Prompt:
Your task is to transcribe, without alteration, the lines from the top of the material below through the line bearing "F, H, PX, PY = 440.0, 1.6, 593.5, 426.0", inclusive.

Data provided:
════════════════════

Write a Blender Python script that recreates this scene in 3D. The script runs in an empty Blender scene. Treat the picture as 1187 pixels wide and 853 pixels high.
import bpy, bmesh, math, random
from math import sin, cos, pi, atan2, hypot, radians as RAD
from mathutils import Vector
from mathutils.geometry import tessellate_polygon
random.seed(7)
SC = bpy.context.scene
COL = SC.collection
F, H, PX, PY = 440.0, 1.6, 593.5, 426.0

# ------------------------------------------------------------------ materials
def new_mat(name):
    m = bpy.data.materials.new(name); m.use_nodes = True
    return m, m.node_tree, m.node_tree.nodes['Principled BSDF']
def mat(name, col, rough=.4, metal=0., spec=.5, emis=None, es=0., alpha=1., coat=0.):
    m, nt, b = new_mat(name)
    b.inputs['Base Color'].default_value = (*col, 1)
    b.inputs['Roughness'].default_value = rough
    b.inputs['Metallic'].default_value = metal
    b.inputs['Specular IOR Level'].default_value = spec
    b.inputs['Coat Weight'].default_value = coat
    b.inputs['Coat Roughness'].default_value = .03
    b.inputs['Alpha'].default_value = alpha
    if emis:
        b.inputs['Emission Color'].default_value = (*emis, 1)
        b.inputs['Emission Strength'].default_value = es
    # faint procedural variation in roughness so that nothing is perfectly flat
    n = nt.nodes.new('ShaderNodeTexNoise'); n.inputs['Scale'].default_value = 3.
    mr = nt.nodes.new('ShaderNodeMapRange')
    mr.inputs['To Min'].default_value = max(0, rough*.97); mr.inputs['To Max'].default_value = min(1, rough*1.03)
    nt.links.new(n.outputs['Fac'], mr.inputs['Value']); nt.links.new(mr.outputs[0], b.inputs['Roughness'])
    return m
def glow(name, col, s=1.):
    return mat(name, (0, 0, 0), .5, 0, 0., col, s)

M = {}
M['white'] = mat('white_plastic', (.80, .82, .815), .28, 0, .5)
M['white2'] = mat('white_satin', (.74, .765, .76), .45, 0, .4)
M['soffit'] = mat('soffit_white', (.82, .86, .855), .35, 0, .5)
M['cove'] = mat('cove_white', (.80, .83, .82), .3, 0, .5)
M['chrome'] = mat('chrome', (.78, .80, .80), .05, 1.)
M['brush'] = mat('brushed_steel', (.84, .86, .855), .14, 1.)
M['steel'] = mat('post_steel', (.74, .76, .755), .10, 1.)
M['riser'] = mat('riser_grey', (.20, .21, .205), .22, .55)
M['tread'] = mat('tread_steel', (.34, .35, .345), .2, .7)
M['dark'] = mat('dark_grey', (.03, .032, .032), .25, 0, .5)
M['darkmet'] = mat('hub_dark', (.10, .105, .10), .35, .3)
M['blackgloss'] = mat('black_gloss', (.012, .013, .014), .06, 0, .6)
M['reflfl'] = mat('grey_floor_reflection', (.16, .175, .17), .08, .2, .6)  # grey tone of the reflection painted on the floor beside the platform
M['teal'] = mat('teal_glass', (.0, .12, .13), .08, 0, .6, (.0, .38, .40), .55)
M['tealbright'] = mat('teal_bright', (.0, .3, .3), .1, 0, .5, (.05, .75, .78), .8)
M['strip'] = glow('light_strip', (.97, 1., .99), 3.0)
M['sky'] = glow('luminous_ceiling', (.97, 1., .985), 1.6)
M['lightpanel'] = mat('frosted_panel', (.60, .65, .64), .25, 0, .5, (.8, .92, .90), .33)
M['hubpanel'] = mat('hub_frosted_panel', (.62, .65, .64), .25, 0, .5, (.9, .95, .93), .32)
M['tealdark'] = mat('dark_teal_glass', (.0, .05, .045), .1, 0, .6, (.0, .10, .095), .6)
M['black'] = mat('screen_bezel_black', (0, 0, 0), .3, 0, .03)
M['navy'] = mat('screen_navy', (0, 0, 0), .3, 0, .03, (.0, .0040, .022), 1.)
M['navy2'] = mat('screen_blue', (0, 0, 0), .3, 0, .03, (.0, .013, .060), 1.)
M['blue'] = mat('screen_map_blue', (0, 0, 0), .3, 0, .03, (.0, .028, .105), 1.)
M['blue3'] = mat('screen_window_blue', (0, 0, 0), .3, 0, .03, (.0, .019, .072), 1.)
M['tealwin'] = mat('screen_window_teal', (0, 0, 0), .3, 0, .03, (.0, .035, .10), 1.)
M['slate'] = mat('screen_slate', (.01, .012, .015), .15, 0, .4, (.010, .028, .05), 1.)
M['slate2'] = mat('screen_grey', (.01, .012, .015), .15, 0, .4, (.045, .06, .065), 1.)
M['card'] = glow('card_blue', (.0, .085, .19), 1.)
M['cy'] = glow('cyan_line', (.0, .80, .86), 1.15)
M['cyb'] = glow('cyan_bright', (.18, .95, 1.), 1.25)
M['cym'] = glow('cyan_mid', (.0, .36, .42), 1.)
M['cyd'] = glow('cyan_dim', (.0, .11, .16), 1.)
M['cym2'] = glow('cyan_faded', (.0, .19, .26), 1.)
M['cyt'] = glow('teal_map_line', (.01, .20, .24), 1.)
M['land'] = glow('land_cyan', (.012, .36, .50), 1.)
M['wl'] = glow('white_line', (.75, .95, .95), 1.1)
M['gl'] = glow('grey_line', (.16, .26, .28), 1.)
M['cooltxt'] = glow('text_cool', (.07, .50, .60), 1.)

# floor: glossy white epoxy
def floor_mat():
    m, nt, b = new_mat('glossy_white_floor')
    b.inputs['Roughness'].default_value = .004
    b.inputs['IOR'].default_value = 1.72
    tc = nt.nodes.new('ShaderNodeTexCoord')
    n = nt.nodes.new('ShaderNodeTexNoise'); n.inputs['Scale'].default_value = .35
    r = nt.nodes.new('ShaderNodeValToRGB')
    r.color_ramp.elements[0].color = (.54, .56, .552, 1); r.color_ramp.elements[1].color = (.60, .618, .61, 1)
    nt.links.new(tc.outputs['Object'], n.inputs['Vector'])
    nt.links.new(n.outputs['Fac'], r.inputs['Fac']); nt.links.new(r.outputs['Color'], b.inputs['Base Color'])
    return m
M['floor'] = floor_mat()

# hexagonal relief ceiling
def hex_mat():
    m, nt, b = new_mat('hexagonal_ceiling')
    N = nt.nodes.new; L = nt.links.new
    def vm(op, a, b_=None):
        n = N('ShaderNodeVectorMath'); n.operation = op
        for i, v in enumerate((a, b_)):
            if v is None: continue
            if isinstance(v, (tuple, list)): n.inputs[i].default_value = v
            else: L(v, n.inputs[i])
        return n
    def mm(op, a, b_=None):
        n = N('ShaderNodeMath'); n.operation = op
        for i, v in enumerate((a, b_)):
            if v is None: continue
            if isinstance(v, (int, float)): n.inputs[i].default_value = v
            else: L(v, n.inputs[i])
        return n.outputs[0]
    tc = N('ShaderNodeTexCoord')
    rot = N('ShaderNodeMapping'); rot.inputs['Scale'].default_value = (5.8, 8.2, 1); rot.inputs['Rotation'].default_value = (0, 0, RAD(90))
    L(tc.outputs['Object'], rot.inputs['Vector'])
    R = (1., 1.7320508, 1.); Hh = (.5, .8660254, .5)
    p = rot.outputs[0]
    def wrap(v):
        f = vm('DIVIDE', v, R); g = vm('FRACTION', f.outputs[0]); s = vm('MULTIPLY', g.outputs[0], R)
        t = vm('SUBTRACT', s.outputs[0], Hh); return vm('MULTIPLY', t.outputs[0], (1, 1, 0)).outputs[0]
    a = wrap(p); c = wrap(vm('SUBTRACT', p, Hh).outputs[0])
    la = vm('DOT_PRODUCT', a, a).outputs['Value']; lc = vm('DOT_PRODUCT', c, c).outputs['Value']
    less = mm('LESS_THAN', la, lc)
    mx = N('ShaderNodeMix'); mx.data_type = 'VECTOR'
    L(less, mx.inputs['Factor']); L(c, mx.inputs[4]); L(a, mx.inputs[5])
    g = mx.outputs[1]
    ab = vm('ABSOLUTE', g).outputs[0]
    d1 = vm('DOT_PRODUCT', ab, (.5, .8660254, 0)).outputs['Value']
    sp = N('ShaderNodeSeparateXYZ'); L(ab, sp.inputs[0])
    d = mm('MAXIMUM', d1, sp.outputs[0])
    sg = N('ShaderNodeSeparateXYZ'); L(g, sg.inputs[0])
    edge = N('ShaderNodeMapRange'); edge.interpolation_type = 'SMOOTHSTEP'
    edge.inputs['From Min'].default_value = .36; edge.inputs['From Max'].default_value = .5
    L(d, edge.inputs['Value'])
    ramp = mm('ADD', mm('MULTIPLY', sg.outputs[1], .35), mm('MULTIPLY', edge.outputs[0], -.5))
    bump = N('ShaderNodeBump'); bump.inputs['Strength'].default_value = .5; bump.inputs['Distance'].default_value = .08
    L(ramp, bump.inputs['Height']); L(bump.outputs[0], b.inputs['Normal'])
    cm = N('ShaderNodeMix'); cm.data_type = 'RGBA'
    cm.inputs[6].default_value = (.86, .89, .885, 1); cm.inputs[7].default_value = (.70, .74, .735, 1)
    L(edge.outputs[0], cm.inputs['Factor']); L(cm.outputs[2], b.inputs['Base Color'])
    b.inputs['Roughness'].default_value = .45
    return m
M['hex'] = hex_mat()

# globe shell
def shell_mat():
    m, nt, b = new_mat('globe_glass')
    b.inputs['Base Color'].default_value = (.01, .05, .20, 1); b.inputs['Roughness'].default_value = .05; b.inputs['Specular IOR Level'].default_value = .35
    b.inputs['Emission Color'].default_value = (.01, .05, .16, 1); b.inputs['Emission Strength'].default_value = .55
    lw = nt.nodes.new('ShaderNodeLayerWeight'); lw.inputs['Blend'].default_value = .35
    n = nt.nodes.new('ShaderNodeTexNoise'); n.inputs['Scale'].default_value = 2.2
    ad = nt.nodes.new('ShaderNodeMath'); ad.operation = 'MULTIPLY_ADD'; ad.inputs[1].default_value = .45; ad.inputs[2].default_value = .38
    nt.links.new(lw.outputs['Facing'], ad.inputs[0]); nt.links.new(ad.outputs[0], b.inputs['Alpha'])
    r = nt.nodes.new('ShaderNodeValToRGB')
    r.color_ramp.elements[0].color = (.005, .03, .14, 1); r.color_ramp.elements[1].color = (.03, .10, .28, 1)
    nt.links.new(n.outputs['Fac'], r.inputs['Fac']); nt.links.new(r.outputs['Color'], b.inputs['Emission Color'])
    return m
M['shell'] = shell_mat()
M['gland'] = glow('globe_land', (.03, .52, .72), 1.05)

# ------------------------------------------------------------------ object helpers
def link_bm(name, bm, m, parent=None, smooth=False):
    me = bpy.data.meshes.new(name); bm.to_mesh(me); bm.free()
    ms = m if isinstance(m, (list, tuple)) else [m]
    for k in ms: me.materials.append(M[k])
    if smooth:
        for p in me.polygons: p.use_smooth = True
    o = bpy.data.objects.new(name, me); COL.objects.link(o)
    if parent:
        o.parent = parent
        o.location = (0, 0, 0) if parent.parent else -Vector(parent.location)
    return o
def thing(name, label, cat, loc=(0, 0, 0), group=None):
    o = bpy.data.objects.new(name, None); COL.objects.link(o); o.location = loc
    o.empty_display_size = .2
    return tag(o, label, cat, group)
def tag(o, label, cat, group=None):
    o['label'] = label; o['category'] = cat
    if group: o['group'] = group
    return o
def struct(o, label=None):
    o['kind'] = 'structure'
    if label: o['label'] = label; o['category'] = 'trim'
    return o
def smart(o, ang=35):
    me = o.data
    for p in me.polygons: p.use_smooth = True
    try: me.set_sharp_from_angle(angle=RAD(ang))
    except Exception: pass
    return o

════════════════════

Task answer:
Write a Blender Python script that recreates this scene in 3D. The script runs in an empty Blender scene. Treat the picture as 1187 pixels wide and 853 pixels high.
import bpy, bmesh, math, random
from math import sin, cos, pi, atan2, hypot, radians as RAD
from mathutils import Vector
from mathutils.geometry import tessellate_polygon
random.seed(7)
SC = bpy.context.scene
COL = SC.collection
F, H, PX, PY = 440.0, 1.6, 593.5, 426.0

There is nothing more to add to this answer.